* What this task involves
Reproduce all of the material exactly as shown.

═══ Raw data ═══

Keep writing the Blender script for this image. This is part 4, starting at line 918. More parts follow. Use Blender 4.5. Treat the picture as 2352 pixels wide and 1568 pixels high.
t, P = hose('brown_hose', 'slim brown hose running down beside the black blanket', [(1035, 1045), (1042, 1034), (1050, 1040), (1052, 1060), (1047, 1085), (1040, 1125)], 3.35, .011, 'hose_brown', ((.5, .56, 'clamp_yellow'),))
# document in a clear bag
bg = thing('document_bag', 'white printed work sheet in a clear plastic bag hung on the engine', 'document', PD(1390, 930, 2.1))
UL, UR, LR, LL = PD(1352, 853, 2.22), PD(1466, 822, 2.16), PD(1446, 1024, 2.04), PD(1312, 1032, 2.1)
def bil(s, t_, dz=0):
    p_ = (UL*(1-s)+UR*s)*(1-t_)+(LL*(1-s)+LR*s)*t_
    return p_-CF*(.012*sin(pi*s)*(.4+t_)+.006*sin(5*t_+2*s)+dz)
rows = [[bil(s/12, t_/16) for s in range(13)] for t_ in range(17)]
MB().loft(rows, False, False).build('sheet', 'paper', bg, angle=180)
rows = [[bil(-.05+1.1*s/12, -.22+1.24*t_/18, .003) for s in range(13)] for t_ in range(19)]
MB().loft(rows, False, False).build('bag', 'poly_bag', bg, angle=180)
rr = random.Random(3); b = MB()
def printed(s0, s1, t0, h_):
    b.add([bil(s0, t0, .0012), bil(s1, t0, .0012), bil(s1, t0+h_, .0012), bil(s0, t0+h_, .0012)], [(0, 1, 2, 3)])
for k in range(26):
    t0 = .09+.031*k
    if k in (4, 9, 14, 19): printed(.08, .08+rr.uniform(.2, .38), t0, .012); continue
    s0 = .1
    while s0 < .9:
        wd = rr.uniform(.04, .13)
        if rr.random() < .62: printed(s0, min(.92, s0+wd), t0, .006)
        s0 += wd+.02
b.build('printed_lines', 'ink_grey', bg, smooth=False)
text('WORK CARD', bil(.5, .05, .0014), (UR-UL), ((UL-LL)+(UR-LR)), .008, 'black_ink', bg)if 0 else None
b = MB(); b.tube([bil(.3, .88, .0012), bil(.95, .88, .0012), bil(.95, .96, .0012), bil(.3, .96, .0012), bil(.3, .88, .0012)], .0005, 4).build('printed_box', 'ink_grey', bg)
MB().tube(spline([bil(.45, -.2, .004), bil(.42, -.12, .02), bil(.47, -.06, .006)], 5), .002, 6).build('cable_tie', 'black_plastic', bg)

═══

* Output for this task
Keep writing the Blender script for this image. This is part 4, starting at line 918. More parts follow. Use Blender 4.5. Treat the picture as 2352 pixels wide and 1568 pixels high.
t, P = hose('brown_hose', 'slim brown hose running down beside the black blanket', [(1035, 1045), (1042, 1034), (1050, 1040), (1052, 1060), (1047, 1085), (1040, 1125)], 3.35, .011, 'hose_brown', ((.5, .56, 'clamp_yellow'),))
# document in a clear bag
bg = thing('document_bag', 'white printed work sheet in a clear plastic bag hung on the engine', 'document', PD(1390, 930, 2.1))
UL, UR, LR, LL = PD(1352, 853, 2.22), PD(1466, 822, 2.16), PD(1446, 1024, 2.04), PD(1312, 1032, 2.1)
def bil(s, t_, dz=0):
    p_ = (UL*(1-s)+UR*s)*(1-t_)+(LL*(1-s)+LR*s)*t_
    return p_-CF*(.012*sin(pi*s)*(.4+t_)+.006*sin(5*t_+2*s)+dz)
rows = [[bil(s/12, t_/16) for s in range(13)] for t_ in range(17)]
MB().loft(rows, False, False).build('sheet', 'paper', bg, angle=180)
rows = [[bil(-.05+1.1*s/12, -.22+1.24*t_/18, .003) for s in range(13)] for t_ in range(19)]
MB().loft(rows, False, False).build('bag', 'poly_bag', bg, angle=180)
rr = random.Random(3); b = MB()
def printed(s0, s1, t0, h_):
    b.add([bil(s0, t0, .0012), bil(s1, t0, .0012), bil(s1, t0+h_, .0012), bil(s0, t0+h_, .0012)], [(0, 1, 2, 3)])
for k in range(26):
    t0 = .09+.031*k
    if k in (4, 9, 14, 19): printed(.08, .08+rr.uniform(.2, .38), t0, .012); continue
    s0 = .1
    while s0 < .9:
        wd = rr.uniform(.04, .13)
        if rr.random() < .62: printed(s0, min(.92, s0+wd), t0, .006)
        s0 += wd+.02
b.build('printed_lines', 'ink_grey', bg, smooth=False)
text('WORK CARD', bil(.5, .05, .0014), (UR-UL), ((UL-LL)+(UR-LR)), .008, 'black_ink', bg)if 0 else None
b = MB(); b.tube([bil(.3, .88, .0012), bil(.95, .88, .0012), bil(.95, .96, .0012), bil(.3, .96, .0012), bil(.3, .88, .0012)], .0005, 4).build('printed_box', 'ink_grey', bg)
MB().tube(spline([bil(.45, -.2, .004), bil(.42, -.12, .02), bil(.47, -.06, .006)], 5), .002, 6).build('cable_tie', 'black_plastic', bg)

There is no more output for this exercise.